Employee Incentive Compensation Plans

In the current highly competitive marketplace for employee talent, many companies are seeking ways to recruit, retain and incentivize key employees. A properly designed incentive compensation plan can accomplish these objectives while aligning the interests of key employees with those of company owners while providing the company with a tax deduction.

Below are some common incentive compensation programs:

  1. Bonus Plan. The simplest type of arrangement is an annual cash bonus plan. Bonus plans can be totally discretionary, where the employer has complete flexibility in the amount of payment. Alternatively, the plan can be more formulaic. The plan’s performance objectives may be tied to company performance, personal performance or some combination of the two. Typically, annual bonuses are only paid to those employees who have continued in active employment with the company through year-end, or through the date bonuses are otherwise payable. There may be exceptions for terminations on account of death, disability and/or retirement, in which case a prorated payment may be made.Importantly, the definition of profits and/or any other target or formula triggering payment should be carefully crafted so that it is tied to key performance indicators of the employer and employee and provides a reasonable basis for determining awards. Equally important, the target should be challenging but not unattainable.
  2. Deferred Bonus Plan. A deferred bonus plan involves a delayed payment of all or some portion of the bonus earned during the year. For example, some portion of the employee’s bonus is paid shortly after year-end and some portion may be paid in installments or otherwise credited to a bookkeeping account in the employee’s name for later payment. The deferred portion may be part of a nonqualified deferred compensation plan which is payable over time or upon the occurrence of a payment event, such as termination of employment or a change in control of the employer. Additional design issues should be considered (such as vesting, crediting earnings to the deferred amounts and forfeiture events, such as violation of a covenant not to compete) before such a deferred bonus plan is implemented.
  3. Sale Bonus Plan. A sale bonus plan allocates to key employees a portion of the net proceeds otherwise payable to the owners or the company on a sale of the company, perhaps above a certain threshold level.
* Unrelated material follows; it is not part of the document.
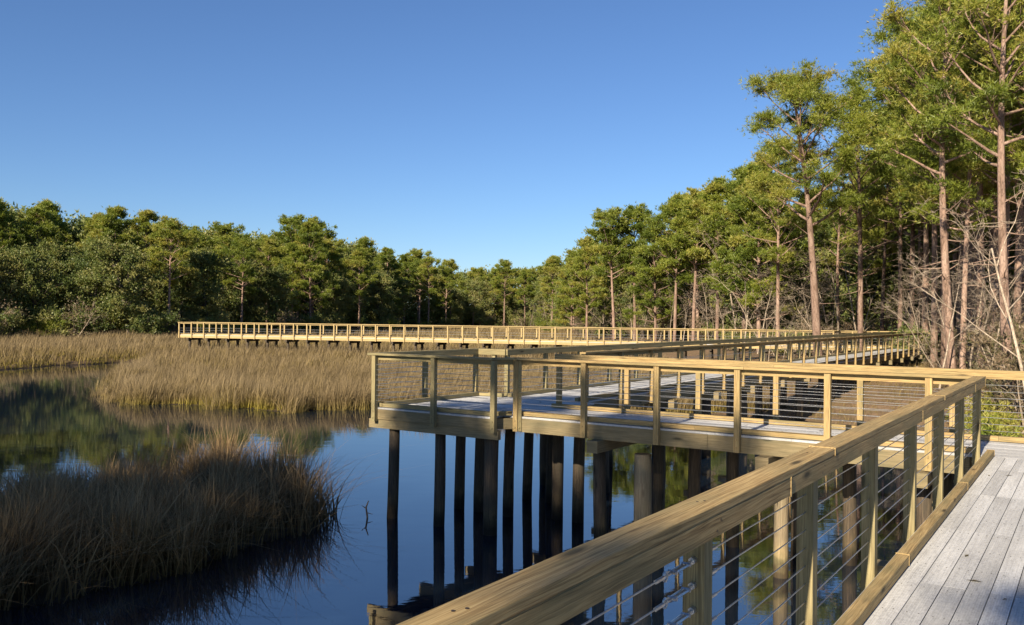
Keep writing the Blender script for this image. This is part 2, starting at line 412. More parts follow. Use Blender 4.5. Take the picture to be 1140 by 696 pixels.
# tussocks
tx = rng.uniform(-15.5, -2.8, 420); ty = rng.uniform(8.3, 19.5, 420); kk = shore(tx, ty) > .0; tx, ty = tx[kk], ty[kk]
ti = rng.integers(0, len(tx), 36000); qx = tx[ti]+rng.normal(0, .13, 36000); qy = ty[ti]+rng.normal(0, .13, 36000)
x = np.concatenate([x[k], qx]); y = np.concatenate([y[k], qy])
h = (1.0+.28*np.clip((x+7)/4.5, -1, 1))*hfield(x*2, y*2)*rng.uniform(.5, 1.2, len(x))
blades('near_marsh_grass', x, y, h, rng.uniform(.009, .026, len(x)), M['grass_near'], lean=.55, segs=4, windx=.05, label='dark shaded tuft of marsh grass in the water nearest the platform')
# straw and low weeds on the right bank
n = 60000
x = rng.uniform(8, 34, n); y = rng.uniform(8, 60, n); s = shore(x, y); k = (s > .05) & (x < .62*y+3)
x, y = x[k], y[k]; cl = (wob(x, y, .8, 5) > -.25); x, y = x[cl], y[cl]
blades('dry_grass', x, y, rng.uniform(.12, .5, len(x)), rng.uniform(.008, .02, len(x)), M['grass'], lean=.9, label='low straw coloured weeds on the bank behind the deck rail')

# ------------------------------------------------------------------ boardwalks
Zu = Vector((0, 0, 1))
CABLE_Z = [.14+.098*k for k in range(8)]
def post_mesh(top=1.0, bottom=-.26, bolts=True, name='post', mt='wood'):
    b = MB(); b.board((0,0,bottom), (0,0,top), Vector((.089,0,0)), .089, up=Vector((0,1,0)))
    for i, v in enumerate(b.v): b.v[i] = (v[0], v[1]-.0445, v[2])
    if bolts:
        for z in (-.07, -.19): b.tube([(0,-.0445,z), (0,-.058,z)], .016, 6)
    return b.mesh(name, M[mt])
POST = post_mesh(); POST_SHADE = post_mesh(mt='wood_shade')
POST_F = post_mesh(mt='wood_far', bolts=False)
def railing(parent, P, Q, out, posts, pm=None, mt='wood', cables=8, joint=4.2, cable_r=.0042, ext0=.0, ext1=.0, bev=False):
    """P,Q: world points at deck level on the deck edge. out: unit vector pointing away from the deck. posts: distances along P->Q"""
    P, Q, out = Vector(P), Vector(Q), Vector(out).normalized()
    L = (Q-P).length; d = (Q-P).normalized()
    cb = MB(); s = -ext0
    while s < L+ext1-.01:
        e = min(s+joint, L+ext1)
        if L+ext1-e < 1: e = L+ext1
        j = random.uniform(-.002, .002)
        a, b = P+d*(s+.0015)+out*(.03+j)+Zu*1.012, P+d*(e-.0015)+out*(.03+j)+Zu*(1.012+random.uniform(-.001,.001))
        cb.board(a, b, out*.14, .038, wob=.0012 if bev else 0, segs=6 if bev else 1); s = e
    cap = cb.build('handrail', M[mt], parent)
    fb = MB(); s = 0
    while s < L-.01:
        e = min(s+joint*.9, L)
        if L-e < 1: e = L
        fb.board(P+d*(s+.0015)-out*.021+Zu*.922, P+d*(e-.0015)-out*.021+Zu*.922, out*.036, .0885); s = e
    rb = fb.build('rail_board', M[mt], cap)
    kb = MB(); s = 0
    while s < L-.01:
        e = min(s+joint*.8, L)
        if L-e < 1: e = L
        kb.board(P+d*(s+.0015)-out*.108+Zu*.012, P+d*(e-.0015)-out*.108+Zu*.012, out*.086, .075); s = e
    k = kb.build('kerb', M[mt], parent)
    ang = math.atan2(out.y, out.x) + math.pi/2
    for t in posts:
        o = link('post', pm or POST, cap, P+d*t+out*.0465); o.rotation_euler.z = ang+random.uniform(-.012, .012)
    for c in range(cables):
        m = MB(); z = CABLE_Z[c] if cables == 8 else .17+.19*c
        m.tube([P+d*.02+out*.045+Zu*z, Q-d*.02+out*.045+Zu*z], cable_r, 6); m.build('cable', M['metal'], cap)
    if bev:
        for o in (cap, rb, k):
            bm = o.modifiers.new('edge', 'BEVEL'); bm.width = .004; bm.segments = 2; bm.limit_method = 'ANGLE'
        for t in posts:
            for q, nrm in (((P+d*(t-.02)-out*.039+Zu*.948), -out), ((P+d*(t+.022)-out*.039+Zu*.985), -out), ((P+d*(t-.015)+out*.045+Zu*1.05), Zu), ((P+d*(t+.02)+out*.028+Zu*1.05), Zu)):
                m = MB(); m.tube([q-nrm*.004, q+nrm*.0012], .0055, 8); m.build('screw_head', M['rust'], cap)
    return cap
def deck(parent, P, Q, side, width, board=.138, gap=.006, seg=3.66, name='deck', stagger=True, screws=False):
    """boards along P->Q laid side by side towards `side`"""
    P, Q, side = Vector(P), Vector(Q), Vector(side).normalized()
    L = (Q-P).length; d = (Q-P).normalized(); n = max(1, round(width/(board+gap))); pitch = width/n
    b = MB()
    for i in range(n):
        off = side*((i+.5)*pitch); s = -random.choice([0, .33, .66])*seg if stagger else -.5*seg
        while s < L:
            a, e = max(0, s), min(L, s+seg)
            if e-a > .05: b.board(P+d*(a+.002)+off-Zu*(.03+random.uniform(0,.0016)), P+d*(e-.002)+off-Zu*.03, side*(pitch-gap), .03)
            s += seg
    nb = len(b.f)
    if screws:
        s = .2
        while s < L:
            for i in range(n):
                for q in (.28, .72):
                    c = P+d*(s+random.uniform(-.012,.012))+side*((i+q+random.uniform(-.03,.03))*pitch)+Zu*.0022; e = .0045; k = len(b.v)
                    for a_, b_ in ((-1,-.4),(-.4,-1),(.4,-1),(1,-.4),(1,.4),(.4,1),(-.4,1),(-1,.4)): b.v.append(tuple(c+d*(a_*e)+side*(b_*e)))
                    b.quad(tuple(range(k, k+8)), [(0,0)]*8)
            s += .61
    o = b.build(name, M['deck'], parent)
    if screws:
        o.data.materials.append(M['rust'])
        for p_ in o.data.polygons:
            if p_.index >= nb: p_.material_index = 1
    return o
def fascia(parent, P, Q, out, h=.19, mt='beam', z=-.032, name='fascia', seg=3.6, off=-.02):
    P, Q, out = Vector(P), Vector(Q), Vector(out).normalized(); L = (Q-P).length; d = (Q-P).normalized()
    b = MB(); s = 0
    while s < L-.01:
        e = min(s+seg, L)
        b.board(P+d*(s+.002)+out*off+Zu*(z-h), P+d*(e-.002)+out*off+Zu*(z-h), out*.038, h); s = e
    return b.build(name, M[mt], parent)
def beams(parent, pts, mt='beam', name='cross_beam'):
    for (p, q, w, h, ztop) in pts:
        b = MB(); p, q = Vector(p), Vector(q); d = (q-p).normalized(); sd = Vector((-d.y, d.x, 0))
        b.board(p+Zu*(ztop-h), q+Zu*(ztop-h), sd*w, h)
        b.build(name, M[mt], parent)
def piling(parent, p, r=.13, top=-.3, bottom=-4.2, lean=(0,0), mt='pile'):
    r *= 1.12
    b = MB(); n = 9; pts = []; rad = []
    ph = random.uniform(0, 6)
    for i in range(n):
        t = i/(n-1); z = top+(bottom-top)*t
        pts.append((lean[0]*t+.012*math.sin(ph+5*t), lean[1]*t+.012*math.cos(ph+4*t), z)); rad.append(r*(.9+.12*t+random.uniform(-.025,.025)))
    b.tube(pts, rad, 14)
    o = link('piling', b.mesh('piling', M[mt], smooth=True), parent, Vector((p[0], p[1], 0))); return o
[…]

As a retention incentive, payment is typically conditioned on the key employee remaining in the company’s employ through the sale date.
  4. Stock Appreciation Rights (“SAR”) Plan. A SAR plan grants to a participant the right to receive a payment tied to the appreciation in value of the company’s stock. For example, if the fair market value of the stock today is $1.00 per share, a participant is granted 10,000 SARs, and the stock appreciates to $3.00 per share, upon a distribution event, the participant would receive $3.00 minus $1.00 or $2.00, multiplied by 10,000, for a payment of $20,000. Typically, SARs are subject to a vesting schedule, which means that payment is conditioned both on the company’s stock appreciating in value and the employee remaining in active employment with the company through the vesting date or dates. While some SARs can be exercised from time to time by the participant after they vest, it is more typical for private company SARs to be exercised automatically upon termination of the participant’s employment, sale of the company or some other triggering event.
  5. Phantom Stock Plan. This type of arrangement is similar to SARs but involves a full value award. A phantom stock award gives a participant the right to receive the full value of a share of company stock on a distribution event. Stated differently, the participant has the economic rights of a shareholder but not the other attributes of stock ownership. Therefore, for example, the participant has no voting rights, cannot transfer company stock and has no right to access the company’s books and records. Phantom stock awards cannot be exercisable by participants from time to time. Either the participant has to elect in advance when the award will be paid out or the award provides for payment upon the occurrence of a triggering event, such as termination of employment or a change in control.
  6. Employee Stock Ownership Plan (ESOP).  An ESOP is an employee benefit plan that gives a company’s employees ownership interest in the company; this interest takes the form of shares of stock. ESOPs give the sponsoring company—the selling shareholder—and participants various tax benefits, making them qualified plans.  ESOPs are most commonly used to facilitate succession planning, allowing a company owner to sell his or her. shares and transition flexibly out of the business.  In an ESOP, a company sets up a trust fund, into which it contributes new shares of its own stock or cash to buy existing shares. Alternatively, the ESOP can borrow money to buy new or existing shares, with the company making cash contributions to the plan to enable it to repay the loan.

It is vitally important for an employer to obtain proper legal advice in setting up any of these arrangements. For example, an incorrectly designed incentive compensation plan can subject your employee participants to significant tax penalties under the Internal Revenue Code’s rules governing nonqualified deferred compensation plans. Also, potentially, if the plan covers too many employees or the wrong class of employees, the plan can inadvertently be subject to the Employee Retirement Income Security Act of 1974, or ERISA, which can have serious adverse consequences to all concerned.

The information presented here should not be construed as legal, tax, accounting, or valuation advice. No one should act on such information without appropriate professional advice and after a thorough examination of the particular situation.